### WORK TO DO
Set out each line from the following listing that includes the word "picture".

### RECORDED DATA
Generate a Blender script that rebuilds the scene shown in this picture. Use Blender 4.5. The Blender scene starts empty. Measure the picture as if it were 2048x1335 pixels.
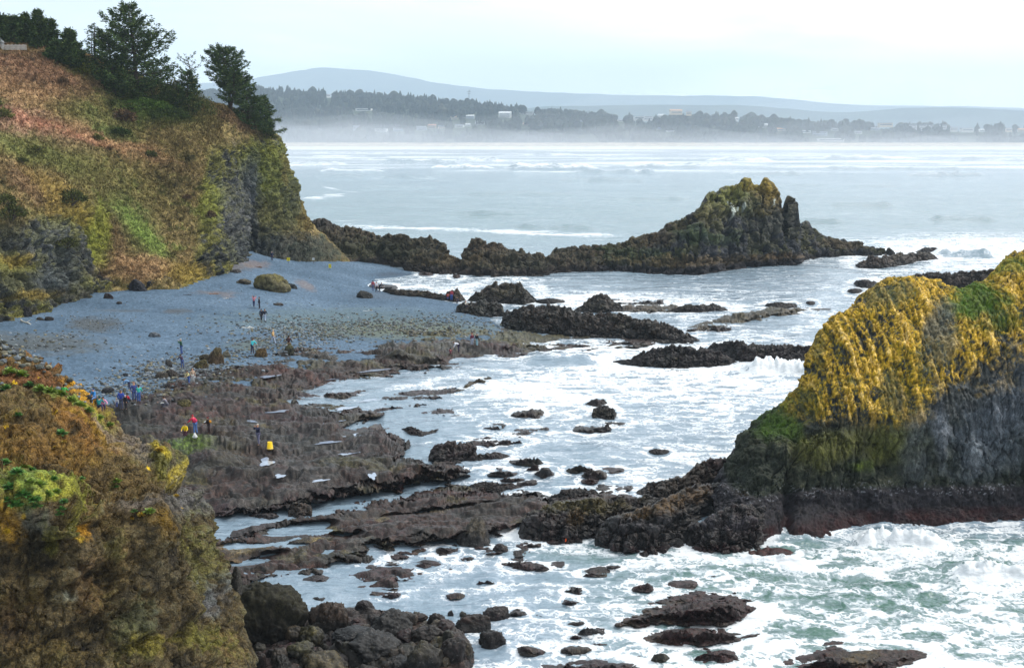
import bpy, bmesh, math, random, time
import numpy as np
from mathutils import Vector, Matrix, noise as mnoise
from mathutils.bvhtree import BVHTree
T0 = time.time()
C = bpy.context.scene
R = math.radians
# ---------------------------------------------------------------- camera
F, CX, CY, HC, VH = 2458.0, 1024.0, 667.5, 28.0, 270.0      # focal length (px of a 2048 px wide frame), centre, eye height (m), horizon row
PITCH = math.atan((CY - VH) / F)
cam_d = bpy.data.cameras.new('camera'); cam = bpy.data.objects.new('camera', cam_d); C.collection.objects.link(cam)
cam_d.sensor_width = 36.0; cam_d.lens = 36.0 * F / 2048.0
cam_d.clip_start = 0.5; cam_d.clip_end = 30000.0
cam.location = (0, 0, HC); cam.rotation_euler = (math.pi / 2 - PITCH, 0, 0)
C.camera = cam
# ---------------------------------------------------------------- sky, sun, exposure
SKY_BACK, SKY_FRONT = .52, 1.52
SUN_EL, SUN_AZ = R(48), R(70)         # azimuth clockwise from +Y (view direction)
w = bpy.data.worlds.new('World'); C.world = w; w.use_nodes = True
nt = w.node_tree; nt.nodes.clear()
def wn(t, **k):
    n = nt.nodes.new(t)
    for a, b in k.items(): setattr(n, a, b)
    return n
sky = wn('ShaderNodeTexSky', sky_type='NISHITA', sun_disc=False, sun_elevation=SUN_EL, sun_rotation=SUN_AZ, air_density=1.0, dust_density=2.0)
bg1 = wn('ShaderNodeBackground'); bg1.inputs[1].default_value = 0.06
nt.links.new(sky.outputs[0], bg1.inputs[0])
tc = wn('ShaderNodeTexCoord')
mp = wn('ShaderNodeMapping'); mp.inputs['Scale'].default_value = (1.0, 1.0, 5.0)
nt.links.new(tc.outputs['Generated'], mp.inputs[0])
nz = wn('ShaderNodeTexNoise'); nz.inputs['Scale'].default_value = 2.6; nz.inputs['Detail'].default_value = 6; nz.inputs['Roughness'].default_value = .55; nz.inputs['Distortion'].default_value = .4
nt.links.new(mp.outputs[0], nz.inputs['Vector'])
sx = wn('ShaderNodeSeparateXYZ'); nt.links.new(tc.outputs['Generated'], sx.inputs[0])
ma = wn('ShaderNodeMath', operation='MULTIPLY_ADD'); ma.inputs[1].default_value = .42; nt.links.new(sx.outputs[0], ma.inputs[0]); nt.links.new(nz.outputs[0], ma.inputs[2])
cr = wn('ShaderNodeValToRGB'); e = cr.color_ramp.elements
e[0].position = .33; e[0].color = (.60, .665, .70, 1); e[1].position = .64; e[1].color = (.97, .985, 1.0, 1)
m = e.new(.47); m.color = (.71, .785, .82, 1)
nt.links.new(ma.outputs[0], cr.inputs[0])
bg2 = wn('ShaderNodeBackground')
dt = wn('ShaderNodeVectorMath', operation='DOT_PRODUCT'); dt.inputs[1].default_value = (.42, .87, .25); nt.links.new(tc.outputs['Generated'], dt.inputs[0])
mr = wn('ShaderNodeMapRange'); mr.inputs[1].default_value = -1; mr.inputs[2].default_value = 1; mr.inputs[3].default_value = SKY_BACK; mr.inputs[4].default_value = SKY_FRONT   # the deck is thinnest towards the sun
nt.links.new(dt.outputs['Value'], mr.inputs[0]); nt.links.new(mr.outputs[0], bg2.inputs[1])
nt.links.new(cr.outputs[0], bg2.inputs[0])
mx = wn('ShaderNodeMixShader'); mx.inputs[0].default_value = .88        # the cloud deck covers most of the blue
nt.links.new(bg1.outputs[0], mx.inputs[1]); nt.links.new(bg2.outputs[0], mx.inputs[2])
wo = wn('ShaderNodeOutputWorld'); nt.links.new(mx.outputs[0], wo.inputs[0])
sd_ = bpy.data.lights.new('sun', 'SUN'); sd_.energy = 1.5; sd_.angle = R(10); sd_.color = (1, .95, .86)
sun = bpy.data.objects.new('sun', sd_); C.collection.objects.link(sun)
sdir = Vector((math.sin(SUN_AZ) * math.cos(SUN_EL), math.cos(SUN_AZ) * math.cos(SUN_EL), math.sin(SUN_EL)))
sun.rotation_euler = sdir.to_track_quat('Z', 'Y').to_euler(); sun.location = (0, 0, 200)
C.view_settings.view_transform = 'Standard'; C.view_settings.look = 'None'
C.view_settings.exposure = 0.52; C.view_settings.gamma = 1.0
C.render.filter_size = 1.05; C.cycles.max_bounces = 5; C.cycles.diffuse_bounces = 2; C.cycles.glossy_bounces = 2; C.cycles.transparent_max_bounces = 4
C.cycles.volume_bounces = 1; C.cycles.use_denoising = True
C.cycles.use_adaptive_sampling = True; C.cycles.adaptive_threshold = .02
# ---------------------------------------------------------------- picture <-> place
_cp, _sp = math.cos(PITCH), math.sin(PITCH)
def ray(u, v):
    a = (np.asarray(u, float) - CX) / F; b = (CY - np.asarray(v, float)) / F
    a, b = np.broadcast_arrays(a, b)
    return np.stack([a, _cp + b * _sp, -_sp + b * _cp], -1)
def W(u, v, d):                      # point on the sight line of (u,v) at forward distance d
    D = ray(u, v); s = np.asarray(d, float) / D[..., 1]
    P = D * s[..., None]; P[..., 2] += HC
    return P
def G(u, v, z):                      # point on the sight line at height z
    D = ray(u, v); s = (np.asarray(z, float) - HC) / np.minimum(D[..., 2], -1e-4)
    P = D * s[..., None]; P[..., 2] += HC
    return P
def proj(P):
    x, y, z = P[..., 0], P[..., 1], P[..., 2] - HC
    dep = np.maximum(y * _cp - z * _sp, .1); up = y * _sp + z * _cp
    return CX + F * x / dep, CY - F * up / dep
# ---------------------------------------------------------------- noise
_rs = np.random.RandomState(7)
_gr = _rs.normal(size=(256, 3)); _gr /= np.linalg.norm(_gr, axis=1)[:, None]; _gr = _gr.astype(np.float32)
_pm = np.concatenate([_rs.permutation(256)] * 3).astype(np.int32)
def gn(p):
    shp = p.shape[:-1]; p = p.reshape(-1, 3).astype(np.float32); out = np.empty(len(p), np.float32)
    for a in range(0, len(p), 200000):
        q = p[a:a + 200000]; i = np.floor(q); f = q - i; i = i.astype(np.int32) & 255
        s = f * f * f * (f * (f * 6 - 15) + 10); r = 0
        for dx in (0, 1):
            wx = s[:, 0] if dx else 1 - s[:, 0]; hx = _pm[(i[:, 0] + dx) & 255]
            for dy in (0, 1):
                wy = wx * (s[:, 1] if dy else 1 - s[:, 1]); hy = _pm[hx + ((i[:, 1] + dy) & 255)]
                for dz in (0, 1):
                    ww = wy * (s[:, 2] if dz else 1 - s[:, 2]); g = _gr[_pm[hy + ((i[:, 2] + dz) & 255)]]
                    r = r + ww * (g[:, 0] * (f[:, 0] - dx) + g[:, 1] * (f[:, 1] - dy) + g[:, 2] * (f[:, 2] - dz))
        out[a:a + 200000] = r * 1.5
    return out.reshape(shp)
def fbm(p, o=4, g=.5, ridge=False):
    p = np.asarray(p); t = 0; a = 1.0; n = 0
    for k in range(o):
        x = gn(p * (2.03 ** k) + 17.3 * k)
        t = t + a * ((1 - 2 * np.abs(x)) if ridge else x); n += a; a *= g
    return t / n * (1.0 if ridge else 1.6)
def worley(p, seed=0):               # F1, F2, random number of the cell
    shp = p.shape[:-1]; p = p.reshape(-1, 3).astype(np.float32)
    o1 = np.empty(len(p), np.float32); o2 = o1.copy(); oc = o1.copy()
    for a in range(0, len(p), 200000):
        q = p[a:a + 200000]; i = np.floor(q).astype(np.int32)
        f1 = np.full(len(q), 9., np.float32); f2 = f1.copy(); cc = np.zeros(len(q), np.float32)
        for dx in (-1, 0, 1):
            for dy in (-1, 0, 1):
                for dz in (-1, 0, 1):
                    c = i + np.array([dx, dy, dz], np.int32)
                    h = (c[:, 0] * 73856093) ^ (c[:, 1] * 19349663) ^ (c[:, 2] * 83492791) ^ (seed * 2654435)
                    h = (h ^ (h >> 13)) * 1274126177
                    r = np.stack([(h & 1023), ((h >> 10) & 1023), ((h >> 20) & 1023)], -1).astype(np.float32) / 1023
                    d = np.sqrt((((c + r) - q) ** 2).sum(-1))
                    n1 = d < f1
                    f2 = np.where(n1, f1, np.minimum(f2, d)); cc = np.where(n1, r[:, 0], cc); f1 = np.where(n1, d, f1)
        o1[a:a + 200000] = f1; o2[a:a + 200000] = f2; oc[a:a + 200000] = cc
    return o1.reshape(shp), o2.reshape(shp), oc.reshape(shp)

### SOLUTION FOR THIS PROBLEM
Generate a Blender script that rebuilds the scene shown in this picture. Use Blender 4.5. The Blender scene starts empty. Measure the picture as if it were 2048x1335 pixels.
# ---------------------------------------------------------------- picture <-> place